__Set task__.
Copy whichever lines contain the string "from".

__Given information__.
***
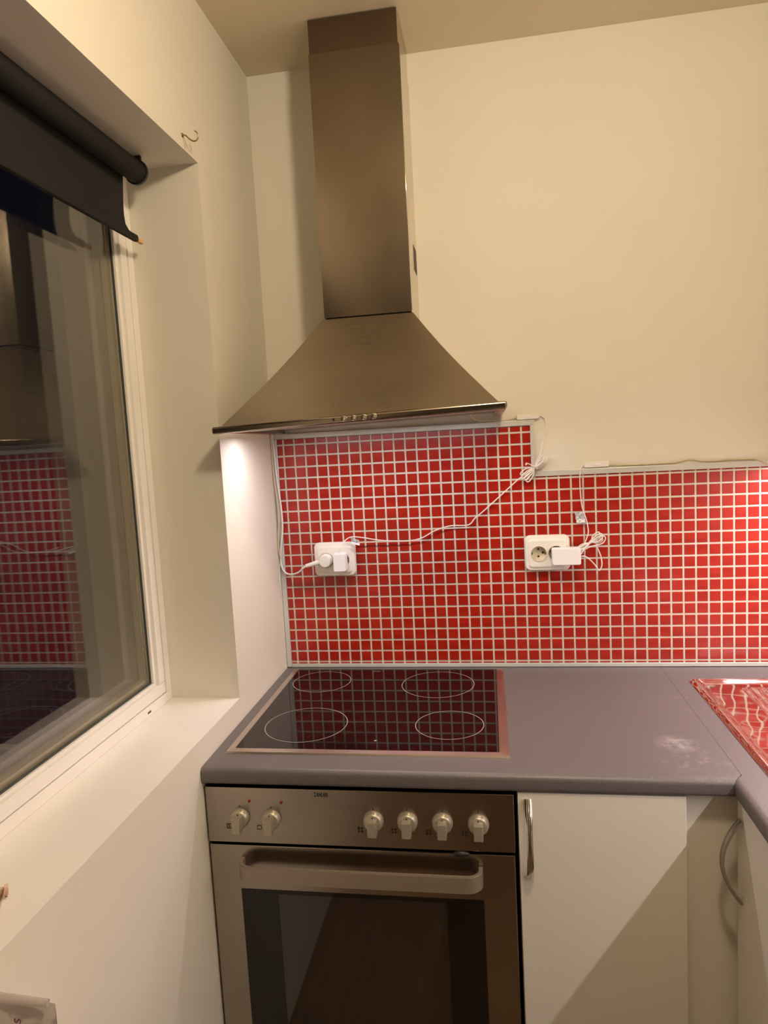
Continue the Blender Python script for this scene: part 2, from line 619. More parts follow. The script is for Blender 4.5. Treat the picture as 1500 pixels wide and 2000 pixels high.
part(strip((0.001, 0.902), (0.0145, 1.533)), 'edge_trim', M['trim'], sp)
part(strip((0.001, 1.5335), (0.695, 1.547)), 'edge_trim', M['trim'], sp)
part(strip((0.6835, 1.4175), (0.6950, 1.533)), 'edge_trim', M['trim'], sp)
part(strip((0.6835, 1.4025), (XE, 1.417)), 'edge_trim', M['trim'], sp)
part(strip((0.015, 0.9012), (XE, 0.9112)), 'edge_trim', M['trim'], sp)

# ------------------------------------------------------------------ worktops
WT, WB, YF, XFR = 0.900, 0.8675, -0.596, 0.974


def nose(front, back, sgn):
    """profile of a slab with a rounded front edge, points (u, z); u runs from back to front"""
    r1, r2 = 0.011, 0.008
    pts = []
    for k in range(7):
        a = pi / 2 * k / 6
        pts.append((front - sgn * (r1 - r1 * math.sin(a)), WT - r1 + r1 * math.cos(a)))
    for k in range(6):
        a = pi / 2 * k / 5
        pts.append((front - sgn * (r2 - r2 * math.cos(a)), WB + r2 - r2 * math.sin(a)))
    return pts


pf = [(-0.0005, WT), (-0.575, WT)] + nose(YF, 0, -1) + [(-0.575, WB), (-0.0005, WB)]
w1 = MB().prism(pf, 0, 0.0012, lambda p: 0.9915 if p[0] > -0.576 else 0.9915 - (-0.576 - p[0]) / 0.020 * (0.9915 - XFR + 0.0003), smooth=True)
o1 = w1.build('worktop', M['worktop'])
tag(o1, 'grey laminate worktop with rounded front edge that holds the hob', 'worktop')
pf2 = [(RX - 0.001, WT - 0.0003), (0.9922, WT - 0.0003)] + [(u, z - 0.0003) for u, z in nose(XFR, 0, -1)] + [(0.9922, WB), (RX - 0.001, WB)]
hx0, hx1, hy0, hy1 = 1.10, 1.46, -0.92, -0.60
w2 = MB()
pfn = [(hx0, WT - 0.0003), (0.9922, WT - 0.0003)] + [(u, z - 0.0003) for u, z in nose(XFR, 0, -1)] + [(0.9922, WB), (hx0, WB)]
w2.prism(pfn, 1, -2.3, lambda p: -0.5765 if p[0] >= 0.992 else -0.5765 - (0.992 - p[0]) / 0.018 * 0.0195, smooth=True)
w2.box((0.9922, -0.5765, WB), (hx0, -0.0005, WT - 0.0003))
w2.box((hx0, hy1, WB), (RX - 0.001, -0.0005, WT - 0.0003))
w2.box((hx1, hy0, WB), (RX - 0.001, hy1, WT - 0.0003))
w2.box((hx0, -2.3, WB), (RX - 0.001, hy0, WT - 0.0003))
o2 = w2.build('worktop', M['worktop'])
tag(o2, 'grey laminate worktop of the right-hand run with the sink set in it', 'worktop')

# ------------------------------------------------------------------ sink
sk = thing('kitchen_sink', 'polished stainless inset sink with ribbed drainer reflecting the red tiles', 'sink', (1.28, -0.5, 0.9))
sx0, sx1, sy0, sy1 = 1.033, 1.525, -1.0, -0.111
xs = [sx0 + (sx1 - sx0) * i / 200 for i in range(201)]
ysn = [sy1 + (sy0 - sy1) * i / 180 for i in range(181)]


def sstep(a, b, x):
    t = max(0, min(1, (x - a) / (b - a)))
    return t * t * (3 - 2 * t)


def sink_h(x, y):
    d = min(x - sx0, sx1 - x, sy1 - y, y - sy0)
    h = 0.9006 + 0.0085 * sstep(0, 0.008, d) - 0.0070 * sstep(0.011, 0.027, d)
    if -0.55 < y < -0.155 and 1.135 < x < 1.49:
        k = sstep(-0.155, -0.175, y) * sstep(-0.55, -0.53, y)
        h += 0.0022 * k * (0.5 + 0.5 * math.sin((x - 1.135) / 0.019 * 2 * pi - pi / 2)) - 0.0010 * k
    bx, by = min(x - 1.115, 1.445 - x), min(y + 0.905, -0.615 - y)
    b = min(bx, by)
    if b > 0:
        h -= 0.15 * sstep(0, 0.03, b)
    return h


sb = MB()
rows = [[sb.bm.verts.new((x, y, sink_h(x, y))) for x in xs] for y in ysn]
for a in range(len(ysn) - 1):
    for b in range(len(xs) - 1):
        f = sb.bm.faces.new((rows[a][b], rows[a + 1][b], rows[a + 1][b + 1], rows[a][b + 1]))
        f.smooth = True
sbo = part(sb, 'drainer_and_bowl', M['sink'], sk)
part(MB().lathe([(0, 0.004), (0.032, 0.004), (0.038, 0.001), (0.040, 0)], 32, Matrix.Translation((1.28, -0.76, 0.754))), 'sink_strainer', M['chrome'], sk)

# ------------------------------------------------------------------ hob
hb = thing('hob', 'black ceramic hob with thin steel frame set in the worktop', 'hob', (0.31, -0.28, 0.9))
HX0, HX1, HY0, HY1 = 0.0255, 0.5960, -0.530, -0.033
fr = MB()
ft = 0.9045


def bar(p, q, wd):
    pass


fr.hexa([(HX0, HY0, 0.9003), (HX1, HY0, 0.9003), (HX1 - .020, HY0 + .016, 0.9003), (HX0 + .016, HY0 + .016, 0.9003), (HX0 + .002, HY0 + .002, ft - .001), (HX1 - .002, HY0 + .002, ft - .001), (HX1 - .020, HY0 + .016, ft), (HX0 + .016, HY0 + .016, ft)])
fr.hexa([(HX0, HY0, 0.9003), (HX0 + .016, HY0 + .016, 0.9003), (HX0 + .016, HY1 - .002, 0.9003), (HX0, HY1, 0.9003), (HX0 + .002, HY0 + .002, ft - .001), (HX0 + .016, HY0 + .016, ft), (HX0 + .016, HY1 - .002, ft), (HX0 + .002, HY1 - .001, ft - .001)])
fr.hexa([(HX1 - .020, HY0 + .016, 0.9003), (HX1, HY0, 0.9003), (HX1, HY1, 0.9003), (HX1 - .020, HY1 - .002, 0.9003), (HX1 - .020, HY0 + .016, ft), (HX1 - .002, HY0 + .002, ft - .001), (HX1 - .002, HY1 - .001, ft - .001), (HX1 - .020, HY1 - .002, ft)])
fr.hexa([(HX0, HY1 - .0018, 0.9003), (HX1, HY1 - .0018, 0.9003), (HX1, HY1, 0.9003), (HX0, HY1, 0.9003), (HX0, HY1 - .0018, ft), (HX1, HY1 - .0018, ft), (HX1, HY1, ft - .001), (HX0, HY1, ft - .001)])
part(fr, 'hob_frame', M['hobsteel'], hb)
part(MB().box((HX0 + 0.0165, HY0 + 0.0165, 0.9003), (HX1 - 0.0205, HY1 - 0.0025, 0.9048), 0, 0.0006), 'glass_plate', M['ceramic'], hb)
for (x, y, r) in [(0.160, -0.395, 0.090), (0.473, -0.389, 0.0725), (0.431, -0.148, 0.0895), (0.130, -0.130, 0.0745)]:
    zr = MB()
    n = 96
    t = 0.0009
    zz = 0.90495
    vo = [zr.bm.verts.new((x + (r + t) * math.cos(2 * pi * k / n), y + (r + t) * math.sin(2 * pi * k / n), zz)) for k in range(n)]
    vi = [zr.bm.verts.new((x + (r - t) * math.cos(2 * pi * k / n), y + (r - t) * math.sin(2 * pi * k / n), zz)) for k in range(n)]
    for k in range(n):
        zr.bm.faces.new((vo[k], vo[(k + 1) % n], vi[(k + 1) % n], vi[k]))
    part(zr, 'cooking_zone', M['ring'], hb)
part(MB().box((0.250, -0.0545, 0.9048), (0.272, -0.0528, 0.90495)), 'printed_mark', M['ring'], hb)
part(MB().box((0.3235, -0.474, 0.9048), (0.3285, -0.469, 0.90495)), 'printed_mark', M['ring'], hb)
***
__The reply__.
Continue the Blender Python script for this scene: part 2, from line 619. More parts follow. The script is for Blender 4.5. Treat the picture as 1500 pixels wide and 2000 pixels high.
    """profile of a slab with a rounded front edge, points (u, z); u runs from back to front"""